** Start **

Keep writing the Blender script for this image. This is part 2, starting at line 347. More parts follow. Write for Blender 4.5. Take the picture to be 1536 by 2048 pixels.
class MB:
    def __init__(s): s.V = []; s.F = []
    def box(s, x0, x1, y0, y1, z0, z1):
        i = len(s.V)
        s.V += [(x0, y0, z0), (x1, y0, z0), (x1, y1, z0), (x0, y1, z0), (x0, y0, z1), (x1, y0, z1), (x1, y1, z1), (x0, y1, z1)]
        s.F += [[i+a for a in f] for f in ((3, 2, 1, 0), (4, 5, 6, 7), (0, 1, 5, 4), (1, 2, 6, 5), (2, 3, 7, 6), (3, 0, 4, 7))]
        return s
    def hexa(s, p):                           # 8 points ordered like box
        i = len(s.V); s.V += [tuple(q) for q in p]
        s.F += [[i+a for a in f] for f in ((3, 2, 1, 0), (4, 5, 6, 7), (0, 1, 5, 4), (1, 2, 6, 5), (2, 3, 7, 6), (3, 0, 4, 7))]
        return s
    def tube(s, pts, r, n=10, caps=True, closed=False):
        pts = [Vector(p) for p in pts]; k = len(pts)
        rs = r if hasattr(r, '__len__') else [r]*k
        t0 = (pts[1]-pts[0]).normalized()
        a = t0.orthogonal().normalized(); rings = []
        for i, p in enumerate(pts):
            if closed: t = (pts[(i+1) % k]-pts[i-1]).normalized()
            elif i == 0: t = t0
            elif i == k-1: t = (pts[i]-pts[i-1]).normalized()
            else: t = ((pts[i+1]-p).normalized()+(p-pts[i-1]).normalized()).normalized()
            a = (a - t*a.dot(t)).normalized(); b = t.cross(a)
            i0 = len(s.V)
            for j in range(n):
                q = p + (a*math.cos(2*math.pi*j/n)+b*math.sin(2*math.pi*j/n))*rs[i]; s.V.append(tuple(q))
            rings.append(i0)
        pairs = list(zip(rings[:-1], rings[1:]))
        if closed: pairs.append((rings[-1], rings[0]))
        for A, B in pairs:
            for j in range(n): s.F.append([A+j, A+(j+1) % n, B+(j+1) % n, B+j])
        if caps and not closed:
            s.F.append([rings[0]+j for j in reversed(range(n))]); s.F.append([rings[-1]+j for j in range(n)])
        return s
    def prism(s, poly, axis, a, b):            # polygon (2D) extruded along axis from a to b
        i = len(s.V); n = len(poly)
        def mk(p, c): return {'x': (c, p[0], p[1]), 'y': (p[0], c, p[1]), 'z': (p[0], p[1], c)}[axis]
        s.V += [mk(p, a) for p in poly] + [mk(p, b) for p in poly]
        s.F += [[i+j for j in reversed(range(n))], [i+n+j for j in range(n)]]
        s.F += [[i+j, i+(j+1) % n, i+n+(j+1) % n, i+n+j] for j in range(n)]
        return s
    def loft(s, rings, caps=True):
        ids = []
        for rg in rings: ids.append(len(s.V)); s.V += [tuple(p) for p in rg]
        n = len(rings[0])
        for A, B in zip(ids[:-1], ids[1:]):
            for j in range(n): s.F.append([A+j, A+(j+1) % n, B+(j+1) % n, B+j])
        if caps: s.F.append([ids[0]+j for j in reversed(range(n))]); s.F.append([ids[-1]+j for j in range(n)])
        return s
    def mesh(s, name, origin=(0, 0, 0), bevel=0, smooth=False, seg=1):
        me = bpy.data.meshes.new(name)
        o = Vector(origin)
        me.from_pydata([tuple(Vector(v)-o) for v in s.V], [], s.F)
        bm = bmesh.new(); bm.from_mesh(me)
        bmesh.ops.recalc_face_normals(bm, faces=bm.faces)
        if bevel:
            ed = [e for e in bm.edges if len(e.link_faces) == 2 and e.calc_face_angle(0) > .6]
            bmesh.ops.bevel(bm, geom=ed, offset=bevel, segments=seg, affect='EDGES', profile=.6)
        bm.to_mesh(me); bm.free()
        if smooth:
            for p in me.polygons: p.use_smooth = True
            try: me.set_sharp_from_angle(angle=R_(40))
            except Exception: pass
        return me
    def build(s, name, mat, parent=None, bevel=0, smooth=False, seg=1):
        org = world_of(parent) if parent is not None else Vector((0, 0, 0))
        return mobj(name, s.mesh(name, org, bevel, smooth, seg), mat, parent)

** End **

#### [EXERCISE AIM]
Set down every line of the listing above again, exactly as given.

#### [SOLUTION FOR THIS EXERCISE]
Keep writing the Blender script for this image. This is part 2, starting at line 347. More parts follow. Write for Blender 4.5. Take the picture to be 1536 by 2048 pixels.
class MB:
    def __init__(s): s.V = []; s.F = []
    def box(s, x0, x1, y0, y1, z0, z1):
        i = len(s.V)
        s.V += [(x0, y0, z0), (x1, y0, z0), (x1, y1, z0), (x0, y1, z0), (x0, y0, z1), (x1, y0, z1), (x1, y1, z1), (x0, y1, z1)]
        s.F += [[i+a for a in f] for f in ((3, 2, 1, 0), (4, 5, 6, 7), (0, 1, 5, 4), (1, 2, 6, 5), (2, 3, 7, 6), (3, 0, 4, 7))]
        return s
    def hexa(s, p):                           # 8 points ordered like box
        i = len(s.V); s.V += [tuple(q) for q in p]
        s.F += [[i+a for a in f] for f in ((3, 2, 1, 0), (4, 5, 6, 7), (0, 1, 5, 4), (1, 2, 6, 5), (2, 3, 7, 6), (3, 0, 4, 7))]
        return s
    def tube(s, pts, r, n=10, caps=True, closed=False):
        pts = [Vector(p) for p in pts]; k = len(pts)
        rs = r if hasattr(r, '__len__') else [r]*k
        t0 = (pts[1]-pts[0]).normalized()
        a = t0.orthogonal().normalized(); rings = []
        for i, p in enumerate(pts):
            if closed: t = (pts[(i+1) % k]-pts[i-1]).normalized()
            elif i == 0: t = t0
            elif i == k-1: t = (pts[i]-pts[i-1]).normalized()
            else: t = ((pts[i+1]-p).normalized()+(p-pts[i-1]).normalized()).normalized()
            a = (a - t*a.dot(t)).normalized(); b = t.cross(a)
            i0 = len(s.V)
            for j in range(n):
                q = p + (a*math.cos(2*math.pi*j/n)+b*math.sin(2*math.pi*j/n))*rs[i]; s.V.append(tuple(q))
            rings.append(i0)
        pairs = list(zip(rings[:-1], rings[1:]))
        if closed: pairs.append((rings[-1], rings[0]))
        for A, B in pairs:
            for j in range(n): s.F.append([A+j, A+(j+1) % n, B+(j+1) % n, B+j])
        if caps and not closed:
            s.F.append([rings[0]+j for j in reversed(range(n))]); s.F.append([rings[-1]+j for j in range(n)])
        return s
    def prism(s, poly, axis, a, b):            # polygon (2D) extruded along axis from a to b
        i = len(s.V); n = len(poly)
        def mk(p, c): return {'x': (c, p[0], p[1]), 'y': (p[0], c, p[1]), 'z': (p[0], p[1], c)}[axis]
        s.V += [mk(p, a) for p in poly] + [mk(p, b) for p in poly]
        s.F += [[i+j for j in reversed(range(n))], [i+n+j for j in range(n)]]
        s.F += [[i+j, i+(j+1) % n, i+n+(j+1) % n, i+n+j] for j in range(n)]
        return s
    def loft(s, rings, caps=True):
        ids = []
        for rg in rings: ids.append(len(s.V)); s.V += [tuple(p) for p in rg]
        n = len(rings[0])
        for A, B in zip(ids[:-1], ids[1:]):
            for j in range(n): s.F.append([A+j, A+(j+1) % n, B+(j+1) % n, B+j])
        if caps: s.F.append([ids[0]+j for j in reversed(range(n))]); s.F.append([ids[-1]+j for j in range(n)])
        return s
    def mesh(s, name, origin=(0, 0, 0), bevel=0, smooth=False, seg=1):
        me = bpy.data.meshes.new(name)
        o = Vector(origin)
        me.from_pydata([tuple(Vector(v)-o) for v in s.V], [], s.F)
        bm = bmesh.new(); bm.from_mesh(me)
        bmesh.ops.recalc_face_normals(bm, faces=bm.faces)
        if bevel:
            ed = [e for e in bm.edges if len(e.link_faces) == 2 and e.calc_face_angle(0) > .6]
            bmesh.ops.bevel(bm, geom=ed, offset=bevel, segments=seg, affect='EDGES', profile=.6)
        bm.to_mesh(me); bm.free()
        if smooth:
            for p in me.polygons: p.use_smooth = True
            try: me.set_sharp_from_angle(angle=R_(40))
            except Exception: pass
        return me
    def build(s, name, mat, parent=None, bevel=0, smooth=False, seg=1):
        org = world_of(parent) if parent is not None else Vector((0, 0, 0))
        return mobj(name, s.mesh(name, org, bevel, smooth, seg), mat, parent)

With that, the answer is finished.